Trump is spoiling that mainstream vision by endorsing 18 candidates among Republican Senate hopefuls that fulfill very specific prerequisites. They include public allegiance to his false claims that he was robbed in the 2020 presidential election, personal loyalty and support for his America-First vision.

This spring, states are beginning to hold their primary elections to determine the major-party candidates for all 435 House seats and one-third of the Senate. Republicans would have to keep all their current Senate seats and flip just one Democratic seat to gain control of that chamber.

The party that woos moderates is more likely to win. A January Gallup poll showed that the majority of Americans view themselves as middle-of-the-road, followed by conservatives and liberals.

In Georgia, Trump is backing Herschel Walker, a former Heisman trophy winner who has acknowledged a battle with mental illness and said he played Russian roulette with a loaded gun. His ex-wife, Cindy Grossman, has said that he once pointed a gun to her head and threatened to shoot her. Polls show Walker with a big lead in the May 24 GOP primary.

Current polls show Walker would have a tight race with Democratic incumbent Senator Raphael Warnock. But even Trump said Walker would be hurt if former U.S. Senator David Perdue, Trump’s choice for Georgia governor, doesn’t unseat the incumbent. Governor Brian Kemp holds a wide lead, according to most polls.

“If Kemp wins, I think Herschel Walker is going to be very seriously and negatively impacted, because Republicans that happen to like Donald Trump — MAGA Republicans — are not going to go out and vote for this guy Kemp,” Trump said.

In Pennsylvania, Trump first backed Sean Parnell, who quit the race last year amid allegations that he physically and verbally abused his ex-wife and their children.

Now he backs Oz, even though McCormick had hired a number of former Trump White House aides and traveled to Florida to seek Trump’s endorsement.

Oz narrowly trails McCormick in an average of recent polls. He’s been criticized for having recently moved back to Pennsylvania, and for past public comments that run counter to conservative stances on gun rights, reproductive rights and China.

Dave Ball, GOP chair in Pennsylvania’s Washington County, where Trump trounced Biden by about 23 points in 2020, said voters are mystified by Trump’s Oz endorsement.

“Oh, lots of them. I probably have had 30, maybe more by now,” Ball said of the calls he’s received. “And their basic comment is, ‘What?’ These are the president’s supporters.”

In Nevada, polls show Trump-endorsed Adam Laxalt, who has seven opponents and backs Trump’s false 2020 election claims, in a tight race with incumbent Democratic U.S. Senator Catherine Cortez Masto.
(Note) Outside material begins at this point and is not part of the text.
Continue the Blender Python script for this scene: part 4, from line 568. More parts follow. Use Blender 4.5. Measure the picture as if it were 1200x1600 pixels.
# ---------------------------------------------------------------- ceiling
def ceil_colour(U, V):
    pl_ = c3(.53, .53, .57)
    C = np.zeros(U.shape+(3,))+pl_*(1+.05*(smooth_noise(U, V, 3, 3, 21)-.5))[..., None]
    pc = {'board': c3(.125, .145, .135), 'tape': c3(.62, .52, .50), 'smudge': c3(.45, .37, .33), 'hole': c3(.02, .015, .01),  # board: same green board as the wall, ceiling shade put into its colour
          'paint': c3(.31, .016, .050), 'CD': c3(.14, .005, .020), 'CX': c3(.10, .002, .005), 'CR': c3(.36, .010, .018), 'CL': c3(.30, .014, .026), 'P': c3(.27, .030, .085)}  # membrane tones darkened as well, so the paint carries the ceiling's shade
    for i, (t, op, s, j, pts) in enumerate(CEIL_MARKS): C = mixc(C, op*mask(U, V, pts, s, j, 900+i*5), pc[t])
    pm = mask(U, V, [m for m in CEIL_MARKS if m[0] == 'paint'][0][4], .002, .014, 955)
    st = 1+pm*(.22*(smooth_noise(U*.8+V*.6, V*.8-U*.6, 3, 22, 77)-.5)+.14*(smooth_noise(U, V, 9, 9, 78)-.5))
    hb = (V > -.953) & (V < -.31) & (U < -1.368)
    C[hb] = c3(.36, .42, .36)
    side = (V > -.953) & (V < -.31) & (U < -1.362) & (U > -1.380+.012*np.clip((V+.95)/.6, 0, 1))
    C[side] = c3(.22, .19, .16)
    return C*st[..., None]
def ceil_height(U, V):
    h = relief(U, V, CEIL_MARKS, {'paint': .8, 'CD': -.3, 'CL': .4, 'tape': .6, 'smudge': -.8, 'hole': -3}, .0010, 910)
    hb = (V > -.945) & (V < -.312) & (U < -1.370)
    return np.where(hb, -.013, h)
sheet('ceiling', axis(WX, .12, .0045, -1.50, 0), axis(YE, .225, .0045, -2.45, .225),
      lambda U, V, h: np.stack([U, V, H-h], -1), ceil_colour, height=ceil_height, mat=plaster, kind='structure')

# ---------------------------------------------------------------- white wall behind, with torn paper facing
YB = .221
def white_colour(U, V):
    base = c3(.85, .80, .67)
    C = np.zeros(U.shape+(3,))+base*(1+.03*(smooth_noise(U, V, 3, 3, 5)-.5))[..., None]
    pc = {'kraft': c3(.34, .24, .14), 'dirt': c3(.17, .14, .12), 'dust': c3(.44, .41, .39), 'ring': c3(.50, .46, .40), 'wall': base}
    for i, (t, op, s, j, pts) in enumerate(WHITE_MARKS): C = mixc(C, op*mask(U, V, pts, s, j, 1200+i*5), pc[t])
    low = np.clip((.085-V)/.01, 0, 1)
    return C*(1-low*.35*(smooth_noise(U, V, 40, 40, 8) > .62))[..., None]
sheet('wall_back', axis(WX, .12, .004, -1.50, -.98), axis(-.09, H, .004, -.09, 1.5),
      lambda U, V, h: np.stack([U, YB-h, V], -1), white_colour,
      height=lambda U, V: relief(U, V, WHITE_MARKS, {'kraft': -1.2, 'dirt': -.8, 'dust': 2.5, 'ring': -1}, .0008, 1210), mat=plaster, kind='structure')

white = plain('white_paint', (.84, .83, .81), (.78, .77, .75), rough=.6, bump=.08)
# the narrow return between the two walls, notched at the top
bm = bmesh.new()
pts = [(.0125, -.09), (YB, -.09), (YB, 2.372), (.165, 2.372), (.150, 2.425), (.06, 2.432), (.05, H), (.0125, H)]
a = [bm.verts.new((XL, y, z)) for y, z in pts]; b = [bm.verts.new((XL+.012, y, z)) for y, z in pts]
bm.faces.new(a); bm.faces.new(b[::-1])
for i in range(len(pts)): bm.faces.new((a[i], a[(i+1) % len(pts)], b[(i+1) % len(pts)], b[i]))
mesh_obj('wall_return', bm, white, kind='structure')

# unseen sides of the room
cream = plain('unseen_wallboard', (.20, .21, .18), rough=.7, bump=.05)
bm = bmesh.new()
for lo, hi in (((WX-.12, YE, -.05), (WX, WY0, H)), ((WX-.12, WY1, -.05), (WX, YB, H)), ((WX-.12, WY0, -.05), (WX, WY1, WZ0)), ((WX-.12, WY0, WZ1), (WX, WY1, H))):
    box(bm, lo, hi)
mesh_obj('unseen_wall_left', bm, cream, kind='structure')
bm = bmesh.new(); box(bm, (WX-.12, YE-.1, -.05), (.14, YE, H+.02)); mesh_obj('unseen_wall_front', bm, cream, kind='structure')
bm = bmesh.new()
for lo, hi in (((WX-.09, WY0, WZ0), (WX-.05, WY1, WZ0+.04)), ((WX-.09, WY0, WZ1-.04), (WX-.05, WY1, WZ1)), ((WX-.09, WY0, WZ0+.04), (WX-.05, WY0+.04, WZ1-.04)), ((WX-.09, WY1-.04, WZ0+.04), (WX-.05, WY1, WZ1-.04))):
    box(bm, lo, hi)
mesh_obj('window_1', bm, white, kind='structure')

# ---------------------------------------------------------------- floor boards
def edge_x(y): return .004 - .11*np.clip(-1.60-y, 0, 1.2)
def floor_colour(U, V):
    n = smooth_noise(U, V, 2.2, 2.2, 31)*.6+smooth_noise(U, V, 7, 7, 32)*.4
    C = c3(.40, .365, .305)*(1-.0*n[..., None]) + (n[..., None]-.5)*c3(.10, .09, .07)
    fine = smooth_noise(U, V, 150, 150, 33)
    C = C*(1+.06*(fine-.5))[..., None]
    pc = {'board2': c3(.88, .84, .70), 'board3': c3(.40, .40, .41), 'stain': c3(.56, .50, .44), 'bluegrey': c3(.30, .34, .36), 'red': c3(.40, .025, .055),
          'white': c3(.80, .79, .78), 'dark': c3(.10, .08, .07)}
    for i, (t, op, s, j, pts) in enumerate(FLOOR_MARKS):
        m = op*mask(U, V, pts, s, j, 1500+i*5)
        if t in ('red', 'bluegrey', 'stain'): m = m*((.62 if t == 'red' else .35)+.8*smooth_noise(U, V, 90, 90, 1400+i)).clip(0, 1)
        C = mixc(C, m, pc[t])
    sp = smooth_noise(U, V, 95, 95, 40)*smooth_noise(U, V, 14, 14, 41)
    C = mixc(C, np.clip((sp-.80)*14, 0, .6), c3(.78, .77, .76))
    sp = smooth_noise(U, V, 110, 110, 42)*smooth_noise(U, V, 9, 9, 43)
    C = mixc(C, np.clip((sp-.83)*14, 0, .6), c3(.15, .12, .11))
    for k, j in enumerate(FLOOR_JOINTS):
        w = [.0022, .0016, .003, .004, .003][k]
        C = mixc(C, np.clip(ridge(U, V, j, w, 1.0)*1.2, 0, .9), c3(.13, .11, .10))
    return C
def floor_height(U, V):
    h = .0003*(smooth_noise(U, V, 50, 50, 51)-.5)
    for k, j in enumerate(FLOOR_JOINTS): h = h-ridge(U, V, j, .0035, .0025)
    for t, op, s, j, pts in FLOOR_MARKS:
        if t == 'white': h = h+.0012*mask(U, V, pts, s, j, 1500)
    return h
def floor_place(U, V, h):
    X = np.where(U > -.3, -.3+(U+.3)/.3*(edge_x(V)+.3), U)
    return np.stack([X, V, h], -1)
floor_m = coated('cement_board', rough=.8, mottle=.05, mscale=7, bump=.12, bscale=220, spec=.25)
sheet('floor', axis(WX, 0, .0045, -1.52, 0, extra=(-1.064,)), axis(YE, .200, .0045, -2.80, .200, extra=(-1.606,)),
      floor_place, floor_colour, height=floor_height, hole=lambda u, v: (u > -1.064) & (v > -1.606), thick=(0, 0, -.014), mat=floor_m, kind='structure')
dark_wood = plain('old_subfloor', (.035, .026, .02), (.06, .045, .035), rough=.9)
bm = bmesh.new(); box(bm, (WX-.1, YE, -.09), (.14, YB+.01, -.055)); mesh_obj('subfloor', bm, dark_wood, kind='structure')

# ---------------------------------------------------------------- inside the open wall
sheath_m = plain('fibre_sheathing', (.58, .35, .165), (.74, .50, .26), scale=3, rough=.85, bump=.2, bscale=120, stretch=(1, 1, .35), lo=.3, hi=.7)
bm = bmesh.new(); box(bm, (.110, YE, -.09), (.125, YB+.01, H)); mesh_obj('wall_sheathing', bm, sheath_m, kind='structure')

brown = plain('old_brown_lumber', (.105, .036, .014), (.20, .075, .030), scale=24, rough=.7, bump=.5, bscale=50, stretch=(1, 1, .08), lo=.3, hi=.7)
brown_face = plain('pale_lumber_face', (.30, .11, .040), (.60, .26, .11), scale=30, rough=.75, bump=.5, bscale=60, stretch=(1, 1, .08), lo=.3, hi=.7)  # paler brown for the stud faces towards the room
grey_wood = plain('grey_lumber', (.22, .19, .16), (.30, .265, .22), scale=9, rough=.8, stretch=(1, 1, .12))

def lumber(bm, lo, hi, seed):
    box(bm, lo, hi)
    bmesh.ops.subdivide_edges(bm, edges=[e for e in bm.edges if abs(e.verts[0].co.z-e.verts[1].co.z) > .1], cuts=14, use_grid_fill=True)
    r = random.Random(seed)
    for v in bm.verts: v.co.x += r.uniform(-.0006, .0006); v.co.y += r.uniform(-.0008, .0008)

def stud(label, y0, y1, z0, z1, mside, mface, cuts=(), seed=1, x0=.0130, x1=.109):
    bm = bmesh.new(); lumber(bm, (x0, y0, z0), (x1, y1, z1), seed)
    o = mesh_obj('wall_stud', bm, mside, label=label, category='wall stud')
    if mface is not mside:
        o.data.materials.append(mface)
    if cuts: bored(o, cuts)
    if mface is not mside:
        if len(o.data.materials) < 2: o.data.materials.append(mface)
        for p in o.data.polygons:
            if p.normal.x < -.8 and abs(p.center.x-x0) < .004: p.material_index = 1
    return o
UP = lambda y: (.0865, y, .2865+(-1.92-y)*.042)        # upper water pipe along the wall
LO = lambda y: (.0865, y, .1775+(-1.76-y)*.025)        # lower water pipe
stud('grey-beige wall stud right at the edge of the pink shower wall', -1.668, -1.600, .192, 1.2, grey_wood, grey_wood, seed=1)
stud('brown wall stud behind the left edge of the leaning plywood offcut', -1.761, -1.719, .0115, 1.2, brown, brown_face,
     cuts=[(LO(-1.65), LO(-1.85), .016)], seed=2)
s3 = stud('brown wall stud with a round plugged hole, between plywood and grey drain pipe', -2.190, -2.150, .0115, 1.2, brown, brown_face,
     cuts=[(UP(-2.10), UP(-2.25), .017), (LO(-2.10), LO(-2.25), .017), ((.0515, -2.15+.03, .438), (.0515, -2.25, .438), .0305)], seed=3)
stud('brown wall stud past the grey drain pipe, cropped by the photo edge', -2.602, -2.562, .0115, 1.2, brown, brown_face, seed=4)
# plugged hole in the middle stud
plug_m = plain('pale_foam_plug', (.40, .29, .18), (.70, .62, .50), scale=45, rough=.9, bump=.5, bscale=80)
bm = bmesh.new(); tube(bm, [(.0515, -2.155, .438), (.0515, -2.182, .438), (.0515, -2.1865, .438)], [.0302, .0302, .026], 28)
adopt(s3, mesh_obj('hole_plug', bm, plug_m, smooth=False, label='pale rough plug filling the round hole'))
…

Trump has yet to endorse in the Arizona Senate GOP primary. He claimed that two-time Governor Doug Ducey, whom McConnell had recruited to run for Senate, decided to sit out the race because Trump wouldn’t endorse him. Like Kemp in Georgia, Ducey refused to overturn the 2020 results in Trump’s favor. One candidate seeking the seat, Blake Masters, tweeted that he had been at Mar-a-Lago recently and chided opponent and state Attorney General Mark Brnovich for not properly investigating the election results.

A Ducey spokesman declined to comment.

Trump’s also flirted with an endorsement in Missouri’s Republican primary. He’s issued statements name-checking Representative Billy Long, and also former Governor Eric Greitens, whose wife has accused him of beating her and their pre-school son. Greitens denies the allegations.
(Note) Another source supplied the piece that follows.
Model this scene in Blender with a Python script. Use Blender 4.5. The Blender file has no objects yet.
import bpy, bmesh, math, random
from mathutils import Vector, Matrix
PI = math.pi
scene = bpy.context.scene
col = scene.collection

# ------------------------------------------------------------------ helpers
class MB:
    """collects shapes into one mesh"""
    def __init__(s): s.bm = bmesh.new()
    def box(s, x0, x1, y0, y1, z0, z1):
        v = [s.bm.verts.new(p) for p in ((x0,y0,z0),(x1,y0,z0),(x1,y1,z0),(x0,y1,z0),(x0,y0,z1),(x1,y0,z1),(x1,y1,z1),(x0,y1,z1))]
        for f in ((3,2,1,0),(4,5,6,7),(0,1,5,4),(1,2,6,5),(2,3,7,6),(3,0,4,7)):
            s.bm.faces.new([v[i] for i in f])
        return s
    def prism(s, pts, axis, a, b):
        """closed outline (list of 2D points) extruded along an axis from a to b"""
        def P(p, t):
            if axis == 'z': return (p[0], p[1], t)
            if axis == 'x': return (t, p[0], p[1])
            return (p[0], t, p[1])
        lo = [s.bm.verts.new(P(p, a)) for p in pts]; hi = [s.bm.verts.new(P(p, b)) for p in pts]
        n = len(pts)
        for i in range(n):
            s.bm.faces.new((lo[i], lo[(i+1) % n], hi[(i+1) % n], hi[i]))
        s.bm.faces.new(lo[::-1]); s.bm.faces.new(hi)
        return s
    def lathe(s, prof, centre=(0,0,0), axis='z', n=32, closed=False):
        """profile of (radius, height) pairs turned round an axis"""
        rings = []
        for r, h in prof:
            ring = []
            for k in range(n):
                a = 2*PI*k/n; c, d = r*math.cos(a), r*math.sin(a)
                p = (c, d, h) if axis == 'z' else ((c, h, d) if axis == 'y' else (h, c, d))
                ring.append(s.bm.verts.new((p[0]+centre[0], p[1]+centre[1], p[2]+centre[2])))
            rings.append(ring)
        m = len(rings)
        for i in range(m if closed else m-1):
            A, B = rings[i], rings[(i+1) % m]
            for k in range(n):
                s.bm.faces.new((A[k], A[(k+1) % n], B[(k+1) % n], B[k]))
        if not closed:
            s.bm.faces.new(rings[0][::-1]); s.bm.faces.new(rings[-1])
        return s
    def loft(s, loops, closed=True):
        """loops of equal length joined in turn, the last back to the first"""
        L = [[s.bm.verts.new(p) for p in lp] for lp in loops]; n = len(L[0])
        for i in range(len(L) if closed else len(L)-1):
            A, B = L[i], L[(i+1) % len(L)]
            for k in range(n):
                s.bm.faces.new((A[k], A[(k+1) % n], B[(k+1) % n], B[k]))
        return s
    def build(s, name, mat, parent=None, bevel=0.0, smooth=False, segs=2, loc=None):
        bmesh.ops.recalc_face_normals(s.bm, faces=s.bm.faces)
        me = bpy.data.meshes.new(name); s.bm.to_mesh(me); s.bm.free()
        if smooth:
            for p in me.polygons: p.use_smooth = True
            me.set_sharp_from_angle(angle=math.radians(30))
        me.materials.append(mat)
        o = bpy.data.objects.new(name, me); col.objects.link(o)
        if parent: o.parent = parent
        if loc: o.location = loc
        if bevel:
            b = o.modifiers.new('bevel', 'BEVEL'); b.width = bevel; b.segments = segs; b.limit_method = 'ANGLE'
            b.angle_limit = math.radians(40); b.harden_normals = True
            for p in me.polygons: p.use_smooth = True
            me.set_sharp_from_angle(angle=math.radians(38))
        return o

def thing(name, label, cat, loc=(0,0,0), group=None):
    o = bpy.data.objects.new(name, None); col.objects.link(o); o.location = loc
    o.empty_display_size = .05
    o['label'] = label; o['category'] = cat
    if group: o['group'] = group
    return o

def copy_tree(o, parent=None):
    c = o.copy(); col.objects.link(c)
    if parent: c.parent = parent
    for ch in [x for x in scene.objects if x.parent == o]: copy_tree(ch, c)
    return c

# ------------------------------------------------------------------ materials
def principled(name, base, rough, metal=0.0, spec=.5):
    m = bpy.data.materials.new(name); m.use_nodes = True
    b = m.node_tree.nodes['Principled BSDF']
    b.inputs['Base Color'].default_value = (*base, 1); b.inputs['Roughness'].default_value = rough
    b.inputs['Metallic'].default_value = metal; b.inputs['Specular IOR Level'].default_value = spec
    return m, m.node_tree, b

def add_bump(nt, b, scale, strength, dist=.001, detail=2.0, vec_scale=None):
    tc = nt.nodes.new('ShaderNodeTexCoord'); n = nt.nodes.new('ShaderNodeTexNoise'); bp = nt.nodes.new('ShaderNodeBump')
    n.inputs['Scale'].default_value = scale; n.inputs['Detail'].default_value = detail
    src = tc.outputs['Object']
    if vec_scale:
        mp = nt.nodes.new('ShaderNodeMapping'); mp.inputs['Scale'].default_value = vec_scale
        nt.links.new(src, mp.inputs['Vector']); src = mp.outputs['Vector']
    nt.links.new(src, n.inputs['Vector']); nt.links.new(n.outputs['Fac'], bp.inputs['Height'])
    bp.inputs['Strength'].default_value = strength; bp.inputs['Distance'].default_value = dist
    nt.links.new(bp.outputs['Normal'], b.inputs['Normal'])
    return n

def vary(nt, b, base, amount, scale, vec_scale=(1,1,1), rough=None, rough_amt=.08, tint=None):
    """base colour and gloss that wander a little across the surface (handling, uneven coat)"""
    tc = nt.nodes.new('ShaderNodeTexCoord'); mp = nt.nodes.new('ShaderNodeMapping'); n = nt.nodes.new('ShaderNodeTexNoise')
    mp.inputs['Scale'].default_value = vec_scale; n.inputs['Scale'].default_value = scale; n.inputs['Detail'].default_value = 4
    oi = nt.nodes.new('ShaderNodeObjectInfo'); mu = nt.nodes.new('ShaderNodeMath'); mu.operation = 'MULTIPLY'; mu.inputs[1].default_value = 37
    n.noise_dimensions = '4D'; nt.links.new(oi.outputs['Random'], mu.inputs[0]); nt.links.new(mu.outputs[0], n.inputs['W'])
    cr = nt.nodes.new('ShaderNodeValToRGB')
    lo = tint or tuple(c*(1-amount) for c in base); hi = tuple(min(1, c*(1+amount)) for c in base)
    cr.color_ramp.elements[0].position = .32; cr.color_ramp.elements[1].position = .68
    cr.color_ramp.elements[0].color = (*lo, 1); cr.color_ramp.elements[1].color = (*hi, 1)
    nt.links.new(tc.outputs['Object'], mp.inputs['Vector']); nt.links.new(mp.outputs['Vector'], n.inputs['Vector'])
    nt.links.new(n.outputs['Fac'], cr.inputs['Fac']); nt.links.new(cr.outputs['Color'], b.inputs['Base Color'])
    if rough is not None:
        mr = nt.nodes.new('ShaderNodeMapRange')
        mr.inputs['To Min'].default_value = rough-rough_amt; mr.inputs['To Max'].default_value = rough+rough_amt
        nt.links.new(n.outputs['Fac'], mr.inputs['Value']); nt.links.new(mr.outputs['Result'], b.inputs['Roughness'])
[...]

Even some of his supporters express reservations about his picks. Heidi Sipes of Winston-Salem, a finance assistant analyst who attended Trump’s North Carolina rally last weekend, said she doesn’t think Trump “is necessarily a good judge of character like that.”

He hasn’t yet made a pick in Ohio’s GOP Senate primary, but the power of his endorsement looms in the campaign ads and coarse rhetoric of top contenders. Recently, JD Vance and Josh Mandel both released ads declaring they were not racists for backing a U.S.-Mexico border wall or opposing anti-racism public school curricula.

Trump spokesman Taylor Budowich has called Trump’s endorsement the most sought after in politics and downplayed any concerns that candidates backed by Trump will be vulnerable in general election races.

The Republican Party has been counting on President Joe Biden’s poor approval rating and the highest inflation in decades, exacerbated by Russia’s invasion of Ukraine and through-the-roof gasoline prices, for a smooth takeover of Congress in 2022.

Ken Spain, who oversaw Republicans’ successful communication strategy in the 2010 midterms, said the dour environment for Democrats outweighs any vulnerabilities among Republicans.

“What could ultimately bail out some of the more flawed Republican candidates is that the environment is just so overwhelmingly positive that some of the shortcomings of these candidates fade to the background,” Spain said.